Nella relazione presentata qualche giorno fa al forum della Pubblica amministrazione, il presidente della commissione, Francesco Svelto, che dell’Università di Pavia è il Rettore, spiega che attualmente in Italia ci sono circa 60 mila posti in residenze pubbliche e simili e un po’ più di 10 mila gestiti da privati. E questo a fronte di circa 500 mila studenti fuori sede. “E’ un divario importante – afferma Svelto – soprattutto se confrontiamo la situazione italiana con quella europea: l’Inghilterra ha una tradizione secolare e infatti mette a disposizione più di 780 mila posti letto, ma la Francia ne ha 370 mila e la Germania 314 mila. Noi siamo molto indietro, pur considerando questi dati in rapporto alla popolazione”. Dunque, il problema c’è e si dovrebbe partire dai dati.
Dei 60 mila alloggi attualmente disponibili, buona parte è stata finanziata grazie alla 338: 40.000 posti (di cui 25 mila di nuova costruzione e 15 mila da ristrutturazione).
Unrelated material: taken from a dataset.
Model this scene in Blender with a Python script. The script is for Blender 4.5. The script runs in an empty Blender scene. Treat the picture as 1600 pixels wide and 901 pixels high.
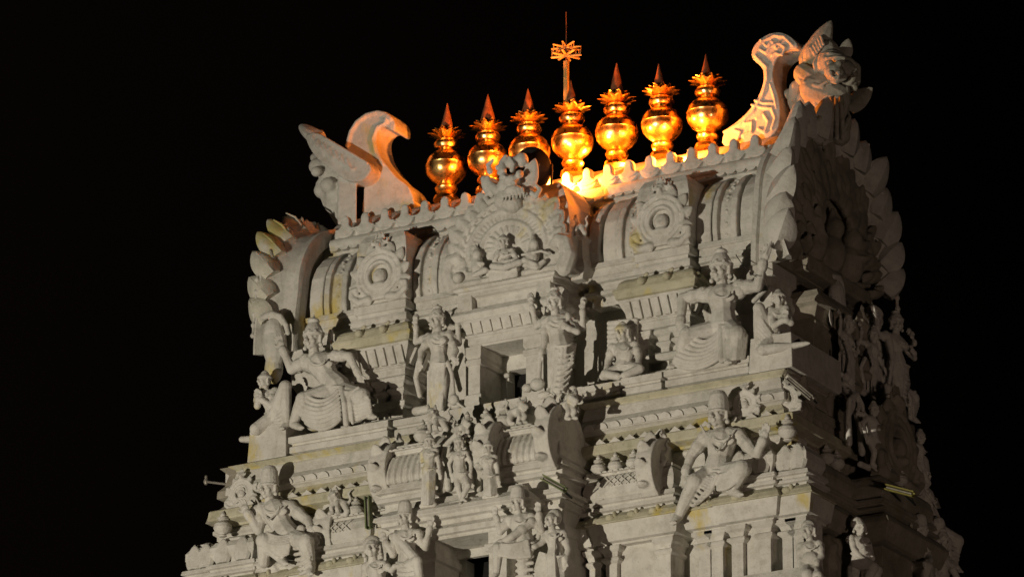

I restanti 20 mila si devono a interventi diversi: 7.500 posti finanziati dal Pnrr e i restanti grazie a iniziative di privati. “Per incrementare velocemente il numero di alloggi gli interventi della 338 non bastano – ammette il presidente della commissione – E le ragioni riguardano costi e tempi. Le pubbliche amministrazioni hanno vincoli inderogabili, legati alla pubblicazione dei bandi e all’aggiudicazione di appalti e contratti. Risultato: si realizzano circa 1.000 posti all’anno, troppo pochi rispetto alla domanda”.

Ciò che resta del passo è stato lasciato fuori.